Kansas City Chiefs: Maybe I need to add a whole new Offense Modifier level of “Amazing” that rewards 5 points for the Chiefs, but even that wouldn’t put them at the top. There are plenty of great locations for rookie backs and some may even offer more work sooner than the Chiefs who still have multiple running backs on the team. A healthy Damien Williams may still be given first chance at starting. I’m not likely moving whatever running back the Chief’s draft to the top of the running back ranks just because he’s a Chief.

Tennessee Titans: The answer to the question “will Derrick Henry re-sign?” is all that matters here. It is a prime, top 3 landing spot for a rookie if the answer is “no.” If the answer is “yes” its worth wondering if Henry’s usage was as much because of his dominance as it was Dion Lewis’ inability.

San Francisco 49ers: File under the category of “I don’t think they will, but it would be great if they did.” The above score represents the best case scenario, but there are plenty of obstacles to a new back in San Fran. Keep an eye on developments of Tevin Coleman, Jerick McKinnon, and Matt Breida.

New York Jets: There’s always at least one under the radar spot and I think it’s the Jets this year. Head Coach Gase seems displeased they are overpaying Le’Veon Bell and they need a competent backup either way. Drafting a quality back a bit sooner than everyone expects would pressure Bell and set up the ability to release Bell next year.

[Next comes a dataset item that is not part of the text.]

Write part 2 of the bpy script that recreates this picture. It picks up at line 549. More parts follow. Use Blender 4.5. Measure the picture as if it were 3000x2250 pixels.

I could write up scenarios for nearly every team, but these examples are what an exercise such as this helps to make more clear. I will be reviewing and updating all these scores after most of free agency has calmed down, before the NFL draft. After the draft I can quickly input draft picks and locations for each incoming rookie as one more piece in my scoring for rookie ranks.

I don’t think evaluating “best” landing spots for players is useless or misleading at all. In fact, I hope I’ve demonstrated it can be done consistently at a high rate of accuracy. A clear process and improved objectives have helped to turn a largely subjective and reactionary cliche into actionable and useful information and insights.